Vous comparez donc le régime de Ouattara est une dictature?

Oui, tout à fait. Avec Mr Ouattara, nous sommes comme dans une tyrannie basée sur la délation, la dénonciation et le népotisme où chaque citoyen demeure en danger. Pour tout dire, les responsables du FPI libérés font leurs devoirs, travaillent tranquillement pour la Côte d’ivoire sans se soucier du danger qui pourrait les guetter. Ceux qui pensent les effrayer avec cette menace ne les connaissent pas du tout. Ils perdent leur temps. Pour le reste, l’histoire future nous éclairera. Mais pour ceux qui connaissent le FPI, ils savent bien qu’il n’a jamais été aussi fort que lorsqu’ il est en danger.

Avec la libération des responsables du FPI, Quand comptez-vous rentrer au pays ?

Sur ce point, nous attendons la décision de la direction du parti.

Votre mot sur le décès de Mahan Gahé, secrétaire général de dignité.

Vous devez dire votre mot sur l’assassinat de Mahan Gahé. C’est ce mot qui sied à la situation car le camarade a succombé aux tortures à lui infligées par les forces de Ouattara .

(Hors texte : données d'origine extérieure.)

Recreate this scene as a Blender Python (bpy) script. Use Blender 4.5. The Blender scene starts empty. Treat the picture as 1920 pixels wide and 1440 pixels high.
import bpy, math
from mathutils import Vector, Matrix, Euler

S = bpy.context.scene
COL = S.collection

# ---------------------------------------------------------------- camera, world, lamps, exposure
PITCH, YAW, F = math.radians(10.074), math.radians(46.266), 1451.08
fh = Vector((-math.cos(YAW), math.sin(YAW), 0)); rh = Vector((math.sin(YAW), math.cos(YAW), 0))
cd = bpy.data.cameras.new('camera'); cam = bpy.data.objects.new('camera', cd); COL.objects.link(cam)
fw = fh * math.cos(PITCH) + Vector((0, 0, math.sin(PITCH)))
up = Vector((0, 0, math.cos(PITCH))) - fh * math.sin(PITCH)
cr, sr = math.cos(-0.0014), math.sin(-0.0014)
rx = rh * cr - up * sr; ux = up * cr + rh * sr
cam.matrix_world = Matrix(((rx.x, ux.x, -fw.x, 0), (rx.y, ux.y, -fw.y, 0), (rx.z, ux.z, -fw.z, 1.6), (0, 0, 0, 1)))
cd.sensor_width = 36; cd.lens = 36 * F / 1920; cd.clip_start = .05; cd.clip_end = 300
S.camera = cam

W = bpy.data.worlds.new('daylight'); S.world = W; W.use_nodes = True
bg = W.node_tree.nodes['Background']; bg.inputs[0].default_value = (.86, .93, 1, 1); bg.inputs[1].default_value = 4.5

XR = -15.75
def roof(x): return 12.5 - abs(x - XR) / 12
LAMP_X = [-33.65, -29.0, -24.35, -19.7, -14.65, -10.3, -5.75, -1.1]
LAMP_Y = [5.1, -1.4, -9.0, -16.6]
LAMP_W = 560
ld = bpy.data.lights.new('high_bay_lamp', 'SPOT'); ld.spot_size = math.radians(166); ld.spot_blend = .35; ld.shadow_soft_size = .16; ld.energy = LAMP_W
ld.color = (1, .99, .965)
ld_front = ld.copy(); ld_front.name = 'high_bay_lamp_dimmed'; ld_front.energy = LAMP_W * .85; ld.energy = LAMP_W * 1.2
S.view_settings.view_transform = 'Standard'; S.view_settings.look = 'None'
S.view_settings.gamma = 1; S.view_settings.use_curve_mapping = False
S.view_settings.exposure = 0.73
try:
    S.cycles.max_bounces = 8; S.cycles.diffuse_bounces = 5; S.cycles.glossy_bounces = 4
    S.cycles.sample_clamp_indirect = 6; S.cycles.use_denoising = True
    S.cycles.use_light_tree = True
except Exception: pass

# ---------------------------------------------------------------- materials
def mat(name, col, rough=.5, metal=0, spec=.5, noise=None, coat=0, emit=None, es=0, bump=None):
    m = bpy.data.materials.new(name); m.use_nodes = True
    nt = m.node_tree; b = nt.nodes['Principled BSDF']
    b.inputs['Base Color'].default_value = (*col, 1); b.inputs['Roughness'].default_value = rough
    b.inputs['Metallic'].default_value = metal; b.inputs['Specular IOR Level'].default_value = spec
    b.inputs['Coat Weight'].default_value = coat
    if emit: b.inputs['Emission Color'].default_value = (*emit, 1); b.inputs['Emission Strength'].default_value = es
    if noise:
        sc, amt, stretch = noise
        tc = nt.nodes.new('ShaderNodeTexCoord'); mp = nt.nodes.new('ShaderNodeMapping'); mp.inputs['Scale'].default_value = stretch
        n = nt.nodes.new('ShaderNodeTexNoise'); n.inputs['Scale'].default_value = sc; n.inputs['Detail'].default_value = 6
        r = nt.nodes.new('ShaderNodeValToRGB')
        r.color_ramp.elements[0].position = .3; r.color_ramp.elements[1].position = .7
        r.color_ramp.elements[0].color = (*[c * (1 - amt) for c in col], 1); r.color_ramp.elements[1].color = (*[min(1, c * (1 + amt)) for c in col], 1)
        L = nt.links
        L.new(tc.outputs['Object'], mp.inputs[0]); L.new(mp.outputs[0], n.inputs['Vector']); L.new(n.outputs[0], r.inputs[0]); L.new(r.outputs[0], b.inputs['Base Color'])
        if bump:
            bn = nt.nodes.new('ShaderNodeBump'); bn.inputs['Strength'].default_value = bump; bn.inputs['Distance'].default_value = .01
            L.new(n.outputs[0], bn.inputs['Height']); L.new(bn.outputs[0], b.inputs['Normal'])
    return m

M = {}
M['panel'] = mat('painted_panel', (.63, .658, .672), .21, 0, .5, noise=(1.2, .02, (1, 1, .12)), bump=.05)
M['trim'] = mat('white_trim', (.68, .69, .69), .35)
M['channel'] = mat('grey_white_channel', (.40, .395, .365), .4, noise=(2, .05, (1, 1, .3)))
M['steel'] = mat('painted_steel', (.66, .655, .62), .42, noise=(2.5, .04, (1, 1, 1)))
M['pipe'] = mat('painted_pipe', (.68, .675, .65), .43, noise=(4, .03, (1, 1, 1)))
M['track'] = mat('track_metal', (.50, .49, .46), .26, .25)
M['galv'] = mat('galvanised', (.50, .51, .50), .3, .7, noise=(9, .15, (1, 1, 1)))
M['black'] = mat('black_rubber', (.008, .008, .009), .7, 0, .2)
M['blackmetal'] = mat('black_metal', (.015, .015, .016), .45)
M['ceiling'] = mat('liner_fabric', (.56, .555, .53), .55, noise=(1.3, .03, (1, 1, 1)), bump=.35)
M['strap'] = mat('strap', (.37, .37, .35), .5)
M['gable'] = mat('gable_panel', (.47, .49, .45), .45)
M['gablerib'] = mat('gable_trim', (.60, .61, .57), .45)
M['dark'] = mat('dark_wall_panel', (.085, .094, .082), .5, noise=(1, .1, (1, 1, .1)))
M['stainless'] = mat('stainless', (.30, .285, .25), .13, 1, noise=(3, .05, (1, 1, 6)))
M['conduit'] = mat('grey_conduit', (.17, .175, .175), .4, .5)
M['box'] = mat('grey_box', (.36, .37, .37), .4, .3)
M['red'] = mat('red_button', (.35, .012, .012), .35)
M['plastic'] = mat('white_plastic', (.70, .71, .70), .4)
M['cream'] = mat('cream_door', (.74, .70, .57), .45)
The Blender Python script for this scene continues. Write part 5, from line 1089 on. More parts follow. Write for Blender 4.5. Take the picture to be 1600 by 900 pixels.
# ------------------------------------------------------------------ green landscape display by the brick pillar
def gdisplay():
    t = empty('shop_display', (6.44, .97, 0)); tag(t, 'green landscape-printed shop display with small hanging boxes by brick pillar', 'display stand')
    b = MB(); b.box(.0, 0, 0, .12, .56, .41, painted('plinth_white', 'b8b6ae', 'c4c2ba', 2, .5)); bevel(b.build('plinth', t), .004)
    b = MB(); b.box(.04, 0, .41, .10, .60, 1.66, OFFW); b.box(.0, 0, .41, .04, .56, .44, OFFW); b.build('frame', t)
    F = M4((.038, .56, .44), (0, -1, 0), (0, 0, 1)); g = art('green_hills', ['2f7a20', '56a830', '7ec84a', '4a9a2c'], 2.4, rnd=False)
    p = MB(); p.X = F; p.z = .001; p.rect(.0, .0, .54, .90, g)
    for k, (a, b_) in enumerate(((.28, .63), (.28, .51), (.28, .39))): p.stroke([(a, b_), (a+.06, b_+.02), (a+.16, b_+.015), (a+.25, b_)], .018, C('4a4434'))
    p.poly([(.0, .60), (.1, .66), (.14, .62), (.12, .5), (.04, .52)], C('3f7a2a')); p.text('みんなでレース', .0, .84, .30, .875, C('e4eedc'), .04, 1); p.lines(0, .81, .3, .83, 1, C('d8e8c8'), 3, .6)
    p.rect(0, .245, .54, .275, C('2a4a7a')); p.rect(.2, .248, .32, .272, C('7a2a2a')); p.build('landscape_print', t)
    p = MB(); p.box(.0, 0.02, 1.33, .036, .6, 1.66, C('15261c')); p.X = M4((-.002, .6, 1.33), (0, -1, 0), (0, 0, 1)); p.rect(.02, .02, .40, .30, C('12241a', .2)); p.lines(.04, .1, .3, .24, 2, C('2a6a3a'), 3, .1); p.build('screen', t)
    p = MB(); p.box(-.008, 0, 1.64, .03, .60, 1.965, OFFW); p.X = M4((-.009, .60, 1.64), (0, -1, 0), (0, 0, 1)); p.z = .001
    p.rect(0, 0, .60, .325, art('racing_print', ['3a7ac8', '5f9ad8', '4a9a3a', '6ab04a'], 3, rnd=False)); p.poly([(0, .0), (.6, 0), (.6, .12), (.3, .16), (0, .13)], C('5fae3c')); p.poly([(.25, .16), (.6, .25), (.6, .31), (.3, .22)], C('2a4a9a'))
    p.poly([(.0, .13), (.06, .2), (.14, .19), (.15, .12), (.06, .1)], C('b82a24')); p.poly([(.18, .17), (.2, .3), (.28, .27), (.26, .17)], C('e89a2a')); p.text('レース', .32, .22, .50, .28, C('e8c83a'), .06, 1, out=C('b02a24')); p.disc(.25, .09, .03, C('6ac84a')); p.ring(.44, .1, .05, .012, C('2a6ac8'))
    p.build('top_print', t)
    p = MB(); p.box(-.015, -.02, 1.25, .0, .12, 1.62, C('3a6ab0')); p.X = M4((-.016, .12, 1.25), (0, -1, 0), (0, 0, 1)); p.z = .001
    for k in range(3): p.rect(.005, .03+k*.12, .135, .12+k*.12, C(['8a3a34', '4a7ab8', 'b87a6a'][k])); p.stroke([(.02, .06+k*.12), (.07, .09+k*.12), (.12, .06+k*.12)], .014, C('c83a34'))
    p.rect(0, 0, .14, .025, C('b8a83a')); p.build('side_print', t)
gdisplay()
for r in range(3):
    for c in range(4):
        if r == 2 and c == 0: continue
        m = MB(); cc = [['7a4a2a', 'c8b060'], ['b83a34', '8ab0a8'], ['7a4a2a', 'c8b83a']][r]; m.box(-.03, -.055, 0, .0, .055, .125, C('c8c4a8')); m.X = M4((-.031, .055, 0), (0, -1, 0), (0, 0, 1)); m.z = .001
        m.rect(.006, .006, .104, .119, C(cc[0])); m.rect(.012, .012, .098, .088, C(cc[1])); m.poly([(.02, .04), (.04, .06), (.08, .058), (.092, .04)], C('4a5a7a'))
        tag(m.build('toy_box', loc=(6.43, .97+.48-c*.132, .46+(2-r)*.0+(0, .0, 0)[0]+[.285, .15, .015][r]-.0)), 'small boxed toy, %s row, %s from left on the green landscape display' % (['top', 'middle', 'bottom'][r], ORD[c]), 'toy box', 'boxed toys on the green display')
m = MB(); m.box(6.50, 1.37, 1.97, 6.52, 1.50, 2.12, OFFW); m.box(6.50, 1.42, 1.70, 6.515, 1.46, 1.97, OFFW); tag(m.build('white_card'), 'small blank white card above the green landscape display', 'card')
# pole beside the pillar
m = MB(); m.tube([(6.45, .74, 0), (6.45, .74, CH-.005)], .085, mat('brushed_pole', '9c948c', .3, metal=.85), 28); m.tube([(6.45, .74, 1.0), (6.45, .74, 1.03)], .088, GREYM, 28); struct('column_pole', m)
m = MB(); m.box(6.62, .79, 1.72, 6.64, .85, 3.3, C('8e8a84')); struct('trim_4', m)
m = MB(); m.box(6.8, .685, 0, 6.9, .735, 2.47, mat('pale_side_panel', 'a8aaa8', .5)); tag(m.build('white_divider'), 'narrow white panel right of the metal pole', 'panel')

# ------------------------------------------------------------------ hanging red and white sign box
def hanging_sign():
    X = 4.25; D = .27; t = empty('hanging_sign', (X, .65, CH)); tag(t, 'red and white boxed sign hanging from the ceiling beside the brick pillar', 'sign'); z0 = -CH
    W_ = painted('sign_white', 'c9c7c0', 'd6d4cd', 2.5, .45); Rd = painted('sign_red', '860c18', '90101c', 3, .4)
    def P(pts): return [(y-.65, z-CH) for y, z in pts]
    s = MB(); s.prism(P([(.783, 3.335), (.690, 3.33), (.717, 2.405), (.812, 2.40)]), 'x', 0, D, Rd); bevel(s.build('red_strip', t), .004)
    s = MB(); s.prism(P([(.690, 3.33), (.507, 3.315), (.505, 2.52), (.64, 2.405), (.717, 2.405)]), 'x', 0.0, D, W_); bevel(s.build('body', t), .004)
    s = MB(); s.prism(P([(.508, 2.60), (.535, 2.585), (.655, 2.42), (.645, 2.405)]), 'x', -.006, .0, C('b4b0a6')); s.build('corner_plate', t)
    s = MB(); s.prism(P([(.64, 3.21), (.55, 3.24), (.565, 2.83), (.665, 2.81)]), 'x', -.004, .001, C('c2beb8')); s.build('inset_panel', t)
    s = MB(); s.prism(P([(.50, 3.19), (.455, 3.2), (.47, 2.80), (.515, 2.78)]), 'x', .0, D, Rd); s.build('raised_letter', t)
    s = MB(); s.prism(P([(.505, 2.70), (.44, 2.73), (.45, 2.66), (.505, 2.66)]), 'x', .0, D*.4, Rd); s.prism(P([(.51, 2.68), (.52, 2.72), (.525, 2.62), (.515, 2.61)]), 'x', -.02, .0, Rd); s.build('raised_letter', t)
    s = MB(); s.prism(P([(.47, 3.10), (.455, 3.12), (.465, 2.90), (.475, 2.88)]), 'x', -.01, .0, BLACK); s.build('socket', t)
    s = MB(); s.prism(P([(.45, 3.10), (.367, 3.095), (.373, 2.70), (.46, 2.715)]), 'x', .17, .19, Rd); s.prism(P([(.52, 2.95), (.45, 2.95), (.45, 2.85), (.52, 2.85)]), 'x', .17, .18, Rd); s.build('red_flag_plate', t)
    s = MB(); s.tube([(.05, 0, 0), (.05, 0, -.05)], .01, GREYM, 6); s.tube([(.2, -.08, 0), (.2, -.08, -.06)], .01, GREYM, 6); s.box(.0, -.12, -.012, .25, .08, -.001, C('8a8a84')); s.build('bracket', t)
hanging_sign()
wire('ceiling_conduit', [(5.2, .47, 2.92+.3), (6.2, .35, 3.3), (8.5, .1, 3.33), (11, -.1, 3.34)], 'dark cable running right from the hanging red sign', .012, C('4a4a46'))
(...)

Vous trouvez qu’il a été assassiné? Et Par qui ?

Oui, je le pense et je m’associe donc à tout ce que le parti a fait ou fera en hommage à ce grand homme tombé les armes à la main. Condoléances à la famille éplorée et à l’ensemble des travailleurs de Côté D’ivoire. Il faut faire une autopsie pour déterminer exactement et scientifiquement de quoi le général est tombé, même si tout le monde sait ce qui s’est passé. Ce que l’assassinat de Mahan Gahe pose comme problème, ce sont les conditions d’arrestation et de détention de tous les prisonniers pro-Gbagbo qui croupissent dans les geôles d’Alassane Ouattara. Dieu seul sait combien survivront aux tortures, même après leur libération. C’est pourquoi il faut se battre pour leur libération immédiate et sans condition aucune.

Ouattara vient de gracier trois mille prisonniers de droit commun. Votre commentaire.

Mr Ouattara n’a qu’à faire tout ce qu’il veut mais tant qu’il y aura un seul prisonnier politique civil ou militaire, les ivoiriens seront mobilisés et mènerons le combat pour sa libération, condition sine qua non à la réconciliation. Dans cette lutte, ” on ira jusqu’au bout”. Je vous remercie.